— Begin —
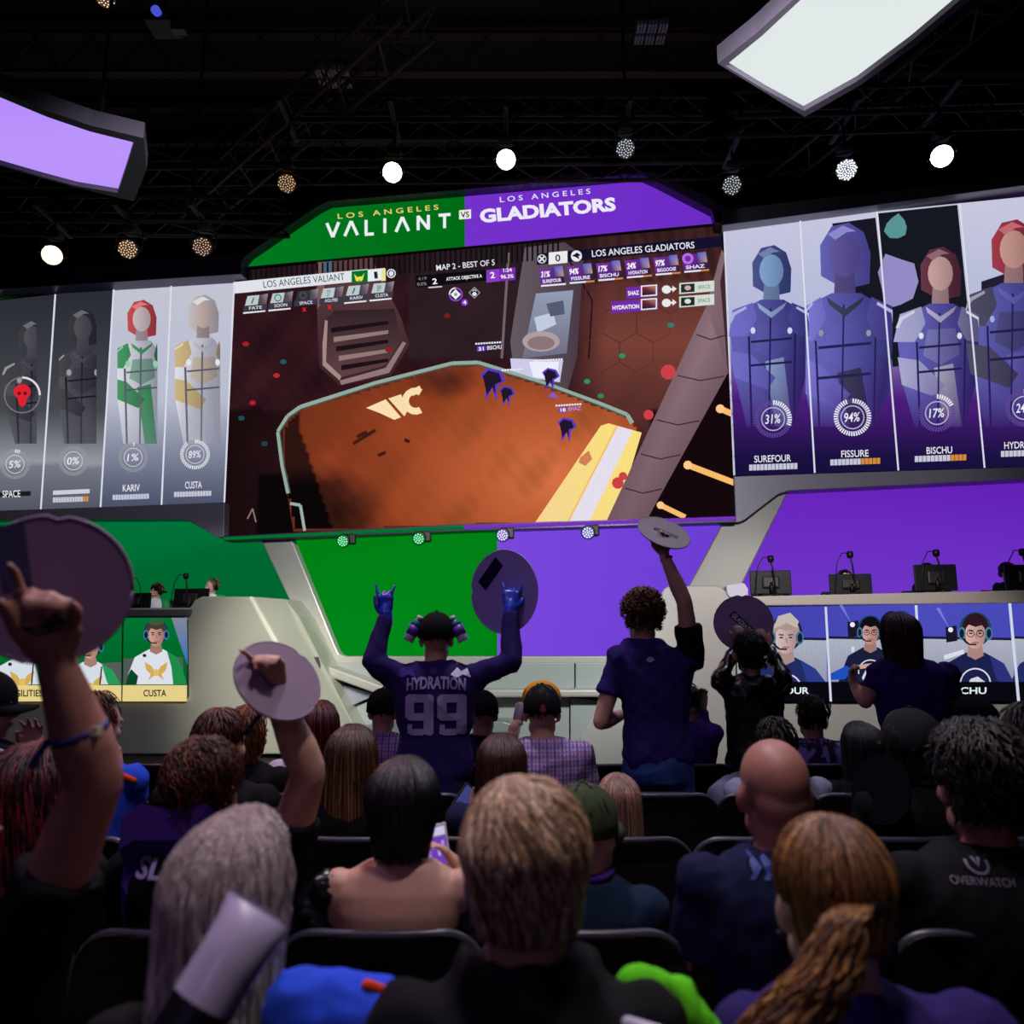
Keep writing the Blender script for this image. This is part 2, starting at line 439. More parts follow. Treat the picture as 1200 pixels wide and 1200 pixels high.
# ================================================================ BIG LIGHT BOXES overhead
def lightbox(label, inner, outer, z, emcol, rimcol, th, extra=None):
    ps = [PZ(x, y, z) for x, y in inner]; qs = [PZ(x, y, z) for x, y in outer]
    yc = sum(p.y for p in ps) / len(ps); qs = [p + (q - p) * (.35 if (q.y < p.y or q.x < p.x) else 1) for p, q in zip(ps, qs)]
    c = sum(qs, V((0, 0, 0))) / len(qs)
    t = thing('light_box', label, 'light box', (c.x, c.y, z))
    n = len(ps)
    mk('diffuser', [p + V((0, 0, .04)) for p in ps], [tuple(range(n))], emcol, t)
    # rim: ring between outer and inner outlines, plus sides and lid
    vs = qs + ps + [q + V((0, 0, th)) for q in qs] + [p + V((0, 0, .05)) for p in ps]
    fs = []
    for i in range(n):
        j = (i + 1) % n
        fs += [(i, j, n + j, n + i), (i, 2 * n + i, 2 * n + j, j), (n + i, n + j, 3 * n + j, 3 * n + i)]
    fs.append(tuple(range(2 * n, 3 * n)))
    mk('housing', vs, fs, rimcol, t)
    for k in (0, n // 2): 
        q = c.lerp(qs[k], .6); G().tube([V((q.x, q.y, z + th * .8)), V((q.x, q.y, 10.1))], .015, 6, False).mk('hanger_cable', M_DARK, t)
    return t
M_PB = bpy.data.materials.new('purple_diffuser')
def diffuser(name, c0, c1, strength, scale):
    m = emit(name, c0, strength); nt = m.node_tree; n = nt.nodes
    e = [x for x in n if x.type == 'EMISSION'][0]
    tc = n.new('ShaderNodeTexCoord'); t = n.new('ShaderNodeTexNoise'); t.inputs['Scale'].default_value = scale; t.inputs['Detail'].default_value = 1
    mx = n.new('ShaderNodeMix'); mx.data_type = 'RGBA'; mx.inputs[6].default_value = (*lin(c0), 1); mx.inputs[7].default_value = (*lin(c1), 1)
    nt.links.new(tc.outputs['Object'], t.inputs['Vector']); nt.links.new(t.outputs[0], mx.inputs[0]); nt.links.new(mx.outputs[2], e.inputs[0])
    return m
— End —
Task to complete:
Omit the pictures and output all of the other material exactly.

Completed task:
Keep writing the Blender script for this image. This is part 2, starting at line 439. More parts follow. Treat the picture as 1200 pixels wide and 1200 pixels high.
# ================================================================ BIG LIGHT BOXES overhead
def lightbox(label, inner, outer, z, emcol, rimcol, th, extra=None):
    ps = [PZ(x, y, z) for x, y in inner]; qs = [PZ(x, y, z) for x, y in outer]
    yc = sum(p.y for p in ps) / len(ps); qs = [p + (q - p) * (.35 if (q.y < p.y or q.x < p.x) else 1) for p, q in zip(ps, qs)]
    c = sum(qs, V((0, 0, 0))) / len(qs)
    t = thing('light_box', label, 'light box', (c.x, c.y, z))
    n = len(ps)
    mk('diffuser', [p + V((0, 0, .04)) for p in ps], [tuple(range(n))], emcol, t)
    # rim: ring between outer and inner outlines, plus sides and lid
    vs = qs + ps + [q + V((0, 0, th)) for q in qs] + [p + V((0, 0, .05)) for p in ps]
    fs = []
    for i in range(n):
        j = (i + 1) % n
        fs += [(i, j, n + j, n + i), (i, 2 * n + i, 2 * n + j, j), (n + i, n + j, 3 * n + j, 3 * n + i)]
    fs.append(tuple(range(2 * n, 3 * n)))
    mk('housing', vs, fs, rimcol, t)
    for k in (0, n // 2): 
        q = c.lerp(qs[k], .6); G().tube([V((q.x, q.y, z + th * .8)), V((q.x, q.y, 10.1))], .015, 6, False).mk('hanger_cable', M_DARK, t)
    return t
M_PB = bpy.data.materials.new('purple_diffuser')
def diffuser(name, c0, c1, strength, scale):
    m = emit(name, c0, strength); nt = m.node_tree; n = nt.nodes
    e = [x for x in n if x.type == 'EMISSION'][0]
    tc = n.new('ShaderNodeTexCoord'); t = n.new('ShaderNodeTexNoise'); t.inputs['Scale'].default_value = scale; t.inputs['Detail'].default_value = 1
    mx = n.new('ShaderNodeMix'); mx.data_type = 'RGBA'; mx.inputs[6].default_value = (*lin(c0), 1); mx.inputs[7].default_value = (*lin(c1), 1)
    nt.links.new(tc.outputs['Object'], t.inputs['Vector']); nt.links.new(t.outputs[0], mx.inputs[0]); nt.links.new(mx.outputs[2], e.inputs[0])
    return m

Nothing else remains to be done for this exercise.